La maggior parte delle sfide che l'economia globale deve affrontare non può essere affrontata dalla politica monetaria. Il potenziale di crescita futuro e il rischio di un populismo dilagante dipenderanno dalla capacità dei governi (pure quello italiano)  di fare in modo che i benefici della crescita siano ampiamente condivisi e che la disparità nella distribuzione del reddito venga ridotta.

In altre parole, offrire una crescita più inclusiva.

La necessità di una crescita inclusiva non riguarda solo l'equità e il mantenimento della coesione sociale.

Limitare l'impatto negativo derivante dalla mancanza di inclusione - sia in termini di ritmo che di sostenibilità della crescita - è una sfida a medio termine per i governi che non può essere affrontata solo attraverso la ridistribuzione.

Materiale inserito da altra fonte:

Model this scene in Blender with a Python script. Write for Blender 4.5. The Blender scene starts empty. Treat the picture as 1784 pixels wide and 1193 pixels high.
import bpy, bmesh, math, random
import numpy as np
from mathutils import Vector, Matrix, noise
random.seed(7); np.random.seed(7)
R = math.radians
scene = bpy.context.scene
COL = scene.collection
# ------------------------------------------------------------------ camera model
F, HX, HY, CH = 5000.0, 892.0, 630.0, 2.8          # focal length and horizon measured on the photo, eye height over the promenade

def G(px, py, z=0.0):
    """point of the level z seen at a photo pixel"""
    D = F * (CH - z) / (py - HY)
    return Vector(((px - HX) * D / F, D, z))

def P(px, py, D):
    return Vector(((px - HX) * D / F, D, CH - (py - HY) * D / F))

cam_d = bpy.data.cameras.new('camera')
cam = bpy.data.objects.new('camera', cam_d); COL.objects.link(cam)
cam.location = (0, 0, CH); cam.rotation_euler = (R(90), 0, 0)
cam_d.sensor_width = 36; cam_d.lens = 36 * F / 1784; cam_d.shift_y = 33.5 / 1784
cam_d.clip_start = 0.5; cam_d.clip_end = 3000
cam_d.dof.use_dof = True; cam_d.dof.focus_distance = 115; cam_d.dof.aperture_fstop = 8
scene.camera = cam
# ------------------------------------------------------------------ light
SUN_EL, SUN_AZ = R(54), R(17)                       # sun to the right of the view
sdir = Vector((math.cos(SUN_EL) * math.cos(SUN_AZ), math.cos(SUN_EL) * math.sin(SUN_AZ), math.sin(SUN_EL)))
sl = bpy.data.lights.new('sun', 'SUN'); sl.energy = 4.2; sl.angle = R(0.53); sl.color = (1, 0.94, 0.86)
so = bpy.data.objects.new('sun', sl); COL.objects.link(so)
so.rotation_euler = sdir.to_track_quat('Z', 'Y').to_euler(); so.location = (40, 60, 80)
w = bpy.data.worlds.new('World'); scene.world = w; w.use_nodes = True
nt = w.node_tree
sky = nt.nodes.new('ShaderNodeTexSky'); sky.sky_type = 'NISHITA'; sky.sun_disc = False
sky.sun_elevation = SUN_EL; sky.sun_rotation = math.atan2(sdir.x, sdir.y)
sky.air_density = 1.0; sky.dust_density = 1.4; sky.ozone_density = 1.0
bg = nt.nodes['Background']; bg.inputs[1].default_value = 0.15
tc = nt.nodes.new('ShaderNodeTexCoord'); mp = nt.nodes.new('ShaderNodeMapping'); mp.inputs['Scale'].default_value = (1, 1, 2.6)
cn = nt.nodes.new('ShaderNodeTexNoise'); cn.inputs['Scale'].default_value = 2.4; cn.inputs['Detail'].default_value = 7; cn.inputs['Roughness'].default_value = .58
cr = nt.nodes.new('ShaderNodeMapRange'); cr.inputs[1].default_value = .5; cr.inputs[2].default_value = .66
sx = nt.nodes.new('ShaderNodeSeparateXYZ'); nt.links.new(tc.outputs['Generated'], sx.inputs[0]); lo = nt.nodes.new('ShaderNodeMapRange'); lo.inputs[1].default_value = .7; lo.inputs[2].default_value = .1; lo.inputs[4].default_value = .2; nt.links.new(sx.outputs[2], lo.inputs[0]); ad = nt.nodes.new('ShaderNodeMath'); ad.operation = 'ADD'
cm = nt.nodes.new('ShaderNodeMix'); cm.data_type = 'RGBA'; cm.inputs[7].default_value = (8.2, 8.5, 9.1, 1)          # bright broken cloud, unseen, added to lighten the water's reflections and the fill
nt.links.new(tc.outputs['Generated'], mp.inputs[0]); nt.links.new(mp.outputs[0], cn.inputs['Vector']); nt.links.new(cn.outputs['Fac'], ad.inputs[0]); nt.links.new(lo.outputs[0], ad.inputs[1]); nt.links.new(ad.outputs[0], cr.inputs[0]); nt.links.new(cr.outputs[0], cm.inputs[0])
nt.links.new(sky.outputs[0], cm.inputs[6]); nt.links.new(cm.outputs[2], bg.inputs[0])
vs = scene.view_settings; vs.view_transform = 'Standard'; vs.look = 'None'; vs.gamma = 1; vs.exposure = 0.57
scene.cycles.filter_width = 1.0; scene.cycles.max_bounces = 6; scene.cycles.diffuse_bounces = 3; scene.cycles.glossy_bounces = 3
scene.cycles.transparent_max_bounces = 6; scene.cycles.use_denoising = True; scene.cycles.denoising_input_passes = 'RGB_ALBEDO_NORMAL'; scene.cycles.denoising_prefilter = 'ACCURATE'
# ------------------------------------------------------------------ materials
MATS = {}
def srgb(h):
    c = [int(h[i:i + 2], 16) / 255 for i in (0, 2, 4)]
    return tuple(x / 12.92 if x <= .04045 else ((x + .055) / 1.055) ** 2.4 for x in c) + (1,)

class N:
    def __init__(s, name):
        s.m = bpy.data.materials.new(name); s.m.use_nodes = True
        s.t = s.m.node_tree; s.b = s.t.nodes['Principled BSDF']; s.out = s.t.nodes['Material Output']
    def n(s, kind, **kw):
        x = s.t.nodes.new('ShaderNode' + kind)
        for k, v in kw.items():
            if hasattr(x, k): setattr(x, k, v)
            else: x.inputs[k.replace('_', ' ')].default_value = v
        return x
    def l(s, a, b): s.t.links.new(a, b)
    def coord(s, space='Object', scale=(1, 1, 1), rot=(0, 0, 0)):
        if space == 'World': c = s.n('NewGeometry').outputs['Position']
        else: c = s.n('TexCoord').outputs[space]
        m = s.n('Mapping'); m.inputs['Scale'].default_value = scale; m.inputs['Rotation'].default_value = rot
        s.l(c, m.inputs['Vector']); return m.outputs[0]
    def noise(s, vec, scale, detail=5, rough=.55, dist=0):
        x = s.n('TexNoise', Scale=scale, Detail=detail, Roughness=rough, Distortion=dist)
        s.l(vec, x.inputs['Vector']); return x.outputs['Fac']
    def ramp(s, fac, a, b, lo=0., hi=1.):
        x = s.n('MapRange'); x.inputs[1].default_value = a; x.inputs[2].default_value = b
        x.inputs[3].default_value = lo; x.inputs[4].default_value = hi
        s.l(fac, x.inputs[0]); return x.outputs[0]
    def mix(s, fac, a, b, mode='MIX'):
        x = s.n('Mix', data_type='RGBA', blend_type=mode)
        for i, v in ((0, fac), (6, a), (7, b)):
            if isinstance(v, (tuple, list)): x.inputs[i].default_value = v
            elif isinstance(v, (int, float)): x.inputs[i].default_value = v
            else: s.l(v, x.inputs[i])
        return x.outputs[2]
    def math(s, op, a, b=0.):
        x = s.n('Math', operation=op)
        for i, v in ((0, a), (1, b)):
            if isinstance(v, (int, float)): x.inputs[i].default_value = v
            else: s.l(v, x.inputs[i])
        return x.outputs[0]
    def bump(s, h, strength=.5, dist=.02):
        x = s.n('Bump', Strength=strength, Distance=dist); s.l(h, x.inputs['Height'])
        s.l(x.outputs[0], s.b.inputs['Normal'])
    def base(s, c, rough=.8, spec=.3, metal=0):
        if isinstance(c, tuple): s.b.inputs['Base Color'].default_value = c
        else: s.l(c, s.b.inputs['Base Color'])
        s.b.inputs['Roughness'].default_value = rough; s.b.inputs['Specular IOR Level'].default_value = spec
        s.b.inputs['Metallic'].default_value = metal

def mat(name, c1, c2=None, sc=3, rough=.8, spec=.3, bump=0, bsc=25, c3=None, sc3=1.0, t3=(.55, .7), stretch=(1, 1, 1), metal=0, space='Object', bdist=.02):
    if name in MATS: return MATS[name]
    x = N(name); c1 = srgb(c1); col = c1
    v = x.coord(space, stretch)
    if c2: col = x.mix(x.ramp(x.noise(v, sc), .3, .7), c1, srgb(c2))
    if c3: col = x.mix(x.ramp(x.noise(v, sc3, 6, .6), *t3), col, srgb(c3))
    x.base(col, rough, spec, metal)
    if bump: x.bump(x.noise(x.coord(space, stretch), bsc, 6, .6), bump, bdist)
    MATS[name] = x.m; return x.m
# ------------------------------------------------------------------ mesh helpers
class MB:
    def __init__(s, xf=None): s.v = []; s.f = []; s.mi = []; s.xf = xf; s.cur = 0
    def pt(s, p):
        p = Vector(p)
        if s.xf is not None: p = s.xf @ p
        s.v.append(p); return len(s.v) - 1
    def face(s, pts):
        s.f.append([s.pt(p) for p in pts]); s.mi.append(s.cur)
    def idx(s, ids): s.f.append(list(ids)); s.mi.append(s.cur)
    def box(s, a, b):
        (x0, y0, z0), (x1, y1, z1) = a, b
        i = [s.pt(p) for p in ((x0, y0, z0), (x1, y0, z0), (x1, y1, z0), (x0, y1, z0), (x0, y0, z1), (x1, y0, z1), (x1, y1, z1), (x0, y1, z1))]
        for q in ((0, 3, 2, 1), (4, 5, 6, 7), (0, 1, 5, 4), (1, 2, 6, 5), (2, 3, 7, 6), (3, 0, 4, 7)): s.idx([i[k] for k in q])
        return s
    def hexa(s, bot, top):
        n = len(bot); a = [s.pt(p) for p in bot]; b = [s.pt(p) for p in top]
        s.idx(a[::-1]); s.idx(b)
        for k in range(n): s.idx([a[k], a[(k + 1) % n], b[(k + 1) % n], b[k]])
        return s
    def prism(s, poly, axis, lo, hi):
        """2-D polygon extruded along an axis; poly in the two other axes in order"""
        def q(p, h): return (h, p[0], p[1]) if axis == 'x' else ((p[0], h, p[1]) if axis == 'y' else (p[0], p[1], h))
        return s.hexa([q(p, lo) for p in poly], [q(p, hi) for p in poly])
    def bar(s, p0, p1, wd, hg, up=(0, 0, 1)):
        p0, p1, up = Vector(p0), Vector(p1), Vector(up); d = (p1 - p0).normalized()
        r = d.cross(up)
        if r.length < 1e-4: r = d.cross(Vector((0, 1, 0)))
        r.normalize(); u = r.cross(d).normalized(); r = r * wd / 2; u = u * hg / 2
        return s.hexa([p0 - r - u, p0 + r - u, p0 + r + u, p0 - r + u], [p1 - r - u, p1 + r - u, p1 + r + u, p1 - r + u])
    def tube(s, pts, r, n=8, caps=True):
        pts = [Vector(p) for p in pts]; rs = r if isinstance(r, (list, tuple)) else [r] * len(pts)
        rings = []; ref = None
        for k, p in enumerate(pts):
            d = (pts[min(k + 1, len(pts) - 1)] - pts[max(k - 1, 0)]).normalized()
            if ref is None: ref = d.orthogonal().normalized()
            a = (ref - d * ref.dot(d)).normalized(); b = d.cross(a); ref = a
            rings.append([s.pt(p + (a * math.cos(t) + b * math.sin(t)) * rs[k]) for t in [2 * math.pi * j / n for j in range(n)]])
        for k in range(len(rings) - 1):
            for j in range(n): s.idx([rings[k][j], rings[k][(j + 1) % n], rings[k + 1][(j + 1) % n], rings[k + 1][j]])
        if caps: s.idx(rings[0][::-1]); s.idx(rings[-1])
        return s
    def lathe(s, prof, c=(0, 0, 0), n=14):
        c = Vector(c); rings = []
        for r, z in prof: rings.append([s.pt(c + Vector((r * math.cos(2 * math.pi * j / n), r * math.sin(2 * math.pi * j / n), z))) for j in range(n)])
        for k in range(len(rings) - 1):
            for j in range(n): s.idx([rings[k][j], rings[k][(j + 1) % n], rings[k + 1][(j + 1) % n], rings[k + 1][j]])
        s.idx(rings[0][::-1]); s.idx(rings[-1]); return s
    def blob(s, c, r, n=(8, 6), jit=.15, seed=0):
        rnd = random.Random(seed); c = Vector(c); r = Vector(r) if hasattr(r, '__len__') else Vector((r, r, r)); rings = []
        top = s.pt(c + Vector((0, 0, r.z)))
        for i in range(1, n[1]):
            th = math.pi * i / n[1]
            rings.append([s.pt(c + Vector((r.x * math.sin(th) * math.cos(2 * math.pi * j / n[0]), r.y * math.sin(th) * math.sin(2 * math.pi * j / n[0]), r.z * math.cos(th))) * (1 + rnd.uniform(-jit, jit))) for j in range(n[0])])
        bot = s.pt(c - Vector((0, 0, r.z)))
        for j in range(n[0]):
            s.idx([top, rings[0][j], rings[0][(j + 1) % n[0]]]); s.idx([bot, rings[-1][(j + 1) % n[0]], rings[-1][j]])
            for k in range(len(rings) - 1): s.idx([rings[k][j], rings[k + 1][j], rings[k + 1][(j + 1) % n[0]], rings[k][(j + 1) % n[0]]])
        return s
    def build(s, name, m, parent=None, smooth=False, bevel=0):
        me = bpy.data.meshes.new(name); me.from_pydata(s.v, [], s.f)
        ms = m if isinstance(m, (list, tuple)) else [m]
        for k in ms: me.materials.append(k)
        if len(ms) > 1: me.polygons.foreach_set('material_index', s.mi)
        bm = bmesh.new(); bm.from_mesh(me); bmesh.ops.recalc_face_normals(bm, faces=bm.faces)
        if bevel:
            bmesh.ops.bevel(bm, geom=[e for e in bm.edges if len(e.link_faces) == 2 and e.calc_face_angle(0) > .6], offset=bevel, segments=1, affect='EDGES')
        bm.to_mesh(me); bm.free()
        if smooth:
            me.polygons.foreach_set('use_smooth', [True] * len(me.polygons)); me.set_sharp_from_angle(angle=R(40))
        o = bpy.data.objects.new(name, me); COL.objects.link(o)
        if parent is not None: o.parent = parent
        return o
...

E non solo a livello nazionale.

Occorre redistribuire il carico fiscale, come ho proposto in questo post.

Ma servono anche politiche attive, come la formazione costante per chi lavora e per chi perde il lavoro, in modo da aumentare la possibilità di reimpiego. Come ha proposto nel 2010 da Robert B. Reich occorre disegnare un sistema di assicurazione per il reimpiego, in grado di sostenere chi perde il lavoro. La posposta di Reich prevede anche di integrare il reddito di chi trova un lavoro dopo averlo perso, ma con un salario più basso. L'integrazione, pur se limitata a due anni, consente di riprendere a lavorare accentando un salario più basso, ma di mantenere proprio il proprio tenore di vita grazie all'integrazione, continuando però la formazione in modo da trovare - successivamente - un lavoro meglio retribuito.

Serve completare l'Unione Europea, con istituzioni democratiche ed un vero bilancio federale che consenta interventi sostitutivi ed integrativi a quelli dei singoli governi. In modo che l'Unione sia riconosciuto nella vita di ogni giorno.